- **MATERIAL**
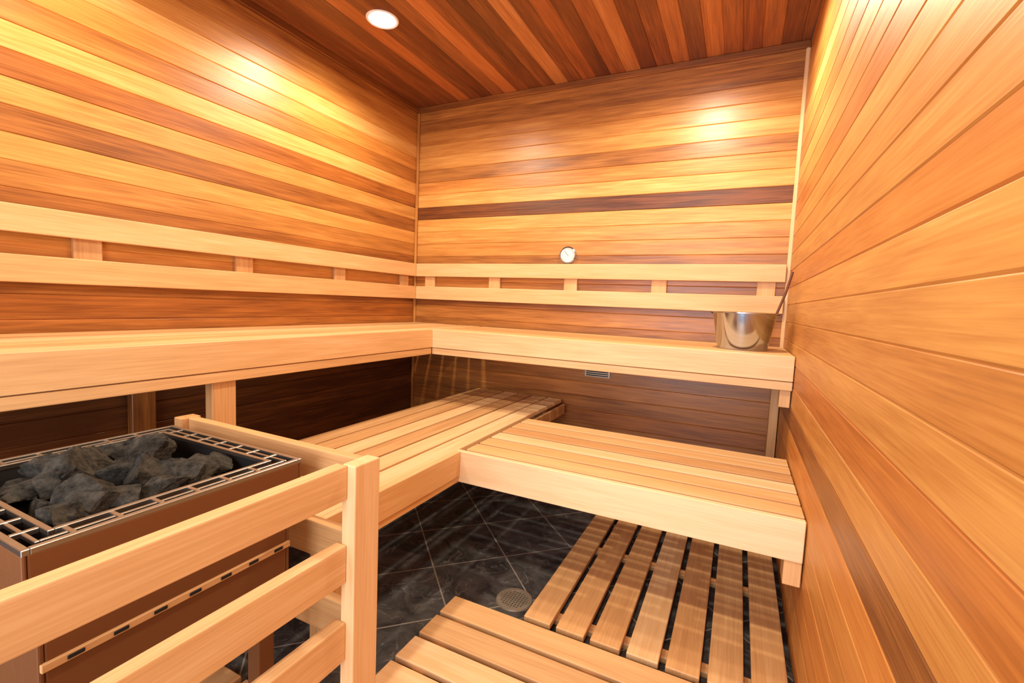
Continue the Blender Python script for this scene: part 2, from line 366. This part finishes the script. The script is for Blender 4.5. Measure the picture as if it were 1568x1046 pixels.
# ------------------------------------------------ thermometer
th=revolve('wall_thermometer',[(0,.0),(.053,0),(.053,.016),(.047,.02),(.046,.014),(0,.014)],chrome,(1.191,-.0005,1.384),(math.pi/2,0,0))
revolve('dial',[(0,.0155),(.045,.0155)],white,parent=th)
mb=MB()
for k in range(24):
    a=math.radians(-135+k*270/23); T=Matrix.Rotation(a,4,'Z'); mb.box(-.0007,.0007,.034,.041,.0156,.0162,black,tr=T)
mb.box(-.001,.001,-.008,.032,.016,.017,black,tr=Matrix.Rotation(.7,4,'Z'))
mb.obj('markings',0,parent=th)
mb=MB(); mb.box(1.34,1.50,-.008,-.0005,.635,.69,rimsteel)
for k in range(4): mb.box(1.35,1.49,-.010,-.0078,.642+k*.012,.648+k*.012,black)
mb.obj('wall_vent',.001)
# ------------------------------------------------ lamps
for i,(x,y,e) in enumerate(((.5,-.95,54),(1.95,-.66,62),(.5,-2.25,54),(1.9,-2.25,46))):
    d=revolve('recessed_downlight',[(.066,.0),(.066,-.003),(.075,-.005),(.079,-.001),(.079,0)],white,(x,y,H))
    revolve('lens',[(0,-.002),(.066,-.002)],lens,parent=d)
    ld_=bpy.data.lights.new('lamp','SPOT'); ld_.energy=e; ld_.color=(1,.87,.66); ld_.spot_size=math.radians(168); ld_.spot_blend=.6; ld_.shadow_soft_size=.045
    lo=bpy.data.objects.new('lamp',ld_); S.collection.objects.link(lo); lo.location=(0,0,-.055); lo.parent=d
al=bpy.data.lights.new('daylight','AREA'); al.shape='RECTANGLE'; al.size=1.6; al.size_y=2.2; al.energy=105; al.color=(.9,.94,1)
ao=bpy.data.objects.new('daylight',al); S.collection.objects.link(ao); ao.location=(1.55,YN-.5,1.15); ao.rotation_euler=(math.radians(90),0,0)
w=bpy.data.worlds.new('world'); S.world=w; w.use_nodes=True; w.node_tree.nodes['Background'].inputs[0].default_value=(.8,.85,1,1); w.node_tree.nodes['Background'].inputs[1].default_value=.5
S.view_settings.view_transform='Standard'; S.view_settings.look='None'; S.view_settings.exposure=.03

- **AIM**
Every line of the data should be copied as it stands, without the images.

- **RESPONSE**
Continue the Blender Python script for this scene: part 2, from line 366. This part finishes the script. The script is for Blender 4.5. Measure the picture as if it were 1568x1046 pixels.
# ------------------------------------------------ thermometer
th=revolve('wall_thermometer',[(0,.0),(.053,0),(.053,.016),(.047,.02),(.046,.014),(0,.014)],chrome,(1.191,-.0005,1.384),(math.pi/2,0,0))
revolve('dial',[(0,.0155),(.045,.0155)],white,parent=th)
mb=MB()
for k in range(24):
    a=math.radians(-135+k*270/23); T=Matrix.Rotation(a,4,'Z'); mb.box(-.0007,.0007,.034,.041,.0156,.0162,black,tr=T)
mb.box(-.001,.001,-.008,.032,.016,.017,black,tr=Matrix.Rotation(.7,4,'Z'))
mb.obj('markings',0,parent=th)
mb=MB(); mb.box(1.34,1.50,-.008,-.0005,.635,.69,rimsteel)
for k in range(4): mb.box(1.35,1.49,-.010,-.0078,.642+k*.012,.648+k*.012,black)
mb.obj('wall_vent',.001)
# ------------------------------------------------ lamps
for i,(x,y,e) in enumerate(((.5,-.95,54),(1.95,-.66,62),(.5,-2.25,54),(1.9,-2.25,46))):
    d=revolve('recessed_downlight',[(.066,.0),(.066,-.003),(.075,-.005),(.079,-.001),(.079,0)],white,(x,y,H))
    revolve('lens',[(0,-.002),(.066,-.002)],lens,parent=d)
    ld_=bpy.data.lights.new('lamp','SPOT'); ld_.energy=e; ld_.color=(1,.87,.66); ld_.spot_size=math.radians(168); ld_.spot_blend=.6; ld_.shadow_soft_size=.045
    lo=bpy.data.objects.new('lamp',ld_); S.collection.objects.link(lo); lo.location=(0,0,-.055); lo.parent=d
al=bpy.data.lights.new('daylight','AREA'); al.shape='RECTANGLE'; al.size=1.6; al.size_y=2.2; al.energy=105; al.color=(.9,.94,1)
ao=bpy.data.objects.new('daylight',al); S.collection.objects.link(ao); ao.location=(1.55,YN-.5,1.15); ao.rotation_euler=(math.radians(90),0,0)
w=bpy.data.worlds.new('world'); S.world=w; w.use_nodes=True; w.node_tree.nodes['Background'].inputs[0].default_value=(.8,.85,1,1); w.node_tree.nodes['Background'].inputs[1].default_value=.5
S.view_settings.view_transform='Standard'; S.view_settings.look='None'; S.view_settings.exposure=.03